Performance of int/long in Python 3
jmfauth
wxjmfauth at gmail.com
Tue Apr 2 05:20:09 EDT 2013
On 2 avr, 10:03, Chris Angelico <ros... at gmail.com> wrote:
> On Tue, Apr 2, 2013 at 6:24 PM, jmfauth <wxjmfa... at gmail.com> wrote:
> > An editor may reflect very well the example a gave. You enter
> > thousand ascii chars, then - boum - as you enter a non ascii
> > char, your editor (assuming is uses a mechanism like the FSR),
> > has to internally reencode everything!
>
> That assumes that the editor stores the entire buffer as a single
> Python string. Frankly, I think this unlikely; the nature of
> insertions and deletions makes this impractical. (I've known editors
> that do function this way. They're utterly unusable on large files.)
>
> ChrisA
--------
No, no, no, no, ... as we say in French (this is a kindly
form).
The length of a string may have its importance. This
bad behaviour may happen on every char. The most
complicated chars are the chars with diacritics and
ligatured [1, 2] chars, eg chars used in Arabic script [2].

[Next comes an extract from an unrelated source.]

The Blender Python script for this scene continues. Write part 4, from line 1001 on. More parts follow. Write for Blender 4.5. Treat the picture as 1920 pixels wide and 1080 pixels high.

It is somehow funny to see, the FSR "fails" precisely
on problems Unicode will solve/handle, eg normalization or
sorting [3].
No really a problem for those you are endorsing the good
work Unicode does [5].
[1] A point which was not, in my mind, very well understood
when I read the PEP393 discussion.
[2] Take a unicode "TeX" compliant engine and toy with
the decomposed form of these chars. A very good way, to
understand what can be really a char, when you wish to
process text "seriously".
[3] I only test and tested these "chars" blindly with the help
of the doc I have. Btw, when I test complicated "Arabic chars",
I noticed, Py33 "crashes", it does not really crash, it get stucked
in some king of infinite loop (or is it due to "timeit"?).
[4] Am I the only one who test this kind of stuff?
[5] Unicode is a fascinating construction.